This is a great time for women. So many things happening right now that are shifting our deep sense of ourselves. Julia Gillard’s great speech in the Australian parliament on sexism in public life; even the horrors of the Savile scandal do us the benefit of awakening and then clearing long festering memories of abuse. And this weekend, for the first time ever, the Karmapa is conferring the initiation of the Chod practice to women, a powerful practice developed (from an earlier Bon practice) by an amazing, astonishing Tibetan woman, Machig Labdron, in the 11th century.

This is a historic moment for women in Buddhism and by extension, for women around the world. What is so awesome about the Chod is that it is a practice for feeding our demons, for turning to face that of which we are most afraid and offering it our attention, indeed ourselves. This is a major aspect of feminine spirituality, this deep compassion that can transform apparently impossible situations, and also that we can practice towards ourselves and our own beings, as we do with birth, menstruation and menopause, finding that when we give them our all, these mysteries of female life transform into nectar, blessings, enlightenment.

From today’s press release: “His Holiness the Karmapa initiates a historic transmission, mainly for female practitioners (26 October, 2012, Palampur, Himachal Pradesh) In an unprecedented three-day event, His Holiness the 17th Karmapa, Ogyen Trinley Dorje, is granting initiation and teachings on Chöd. A spiritual practice developed by Machig Labdron, a Tibetan yogini in the 11th century, Chöd is practiced by nearly all sects of Tibetan Buddhism to this day. Approximately 1,000 people from across the Himalayan region and around the world are here to attend this historic Dharma transmission, which is being conferred for the first time by His Holiness in response to a supplication made by a western Buddhist woman, Lama Tsultrim Allione, on behalf of all women practitioners. Lama Tsultrim was ordained in 1970 as a Buddhist nun by His Holiness the 16th Karmapa, and later pursued the path as a lay practitioner.

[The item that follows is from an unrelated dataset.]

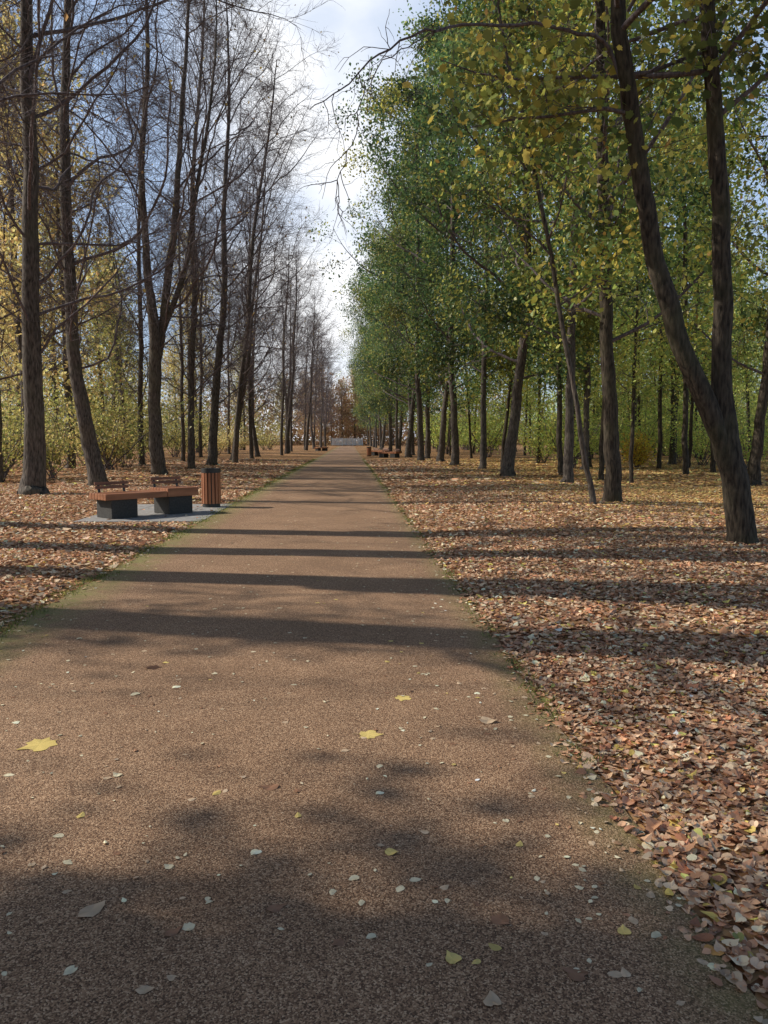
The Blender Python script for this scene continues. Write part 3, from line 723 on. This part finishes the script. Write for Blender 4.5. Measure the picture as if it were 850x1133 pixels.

Expressing his delight regarding the occasion, His Holiness the Karmapa said: “Since the time of the 3rd Karmapa who wrote the first commentary on Chöd, the Karmapas have maintained a close connection to this practice. I myself feel a deep bond with these teachings coming from Machig Labdrön. She is the perfect embodiment of wisdom and compassion and has inspired Buddhist practitioners for many centuries. I am especially pleased that I can offer this encouragement and support to female practitioners from around the Himalayan region and the world, and pray that the good merit from this event generates peace.”

I learned the Chod from Lama Tsultrim, whom I have studied with periodically since 1988, and when I first heard of this opportunity to take the initiation from the Karmapa, who I have long felt a deep connection with, I really wanted to go. But it was clear to me that this was not my path. The logistics did not add up and I had other things I needed to be doing.

It turns out that it has never been my path to be a full-on, full-time practitioner of these arcane practices. Instead I translate them. I am a bridge person, as I daresay are many of you reading this. I receive the initiation, do the practice for a while until it is integrated sufficiently for the next stage to emerge, and it then transforms into an understanding that in time becomes part of something I write or teach. I used to feel guilty about dropping and/or adjusting the formal practices, for not practicing several hours a day other than for a few months at a time, but now I understand that that is not the way that works best for me, and that I transform them into modes of expression that can be more widely used. Evolution happens all the time. I feel a lingering melancholy for the path not travelled, that of the committed practitioner secure in the daily religious adherence, but then the wildness in my soul kicks in and I revel in the freedom of my independent spiritual life and its consequent creativity.

Machig was famous for her understanding of reversals: that that which appears good may in fact be bad, and vice versa. There is a stage in spiritual development where this becomes stark, as the spirit tries to shed the last dregs of ego, which always attach to notions of good and bad. Rumi is another great source for this level of teaching. I’ll write more on this sometime, but for now, just really wanted to pass on the great news of the Karmapa taking the respect for women within Tibetan Buddhism to the next stage. Thank you to his Eminent Being! Blessings on all practitioners of great teachings!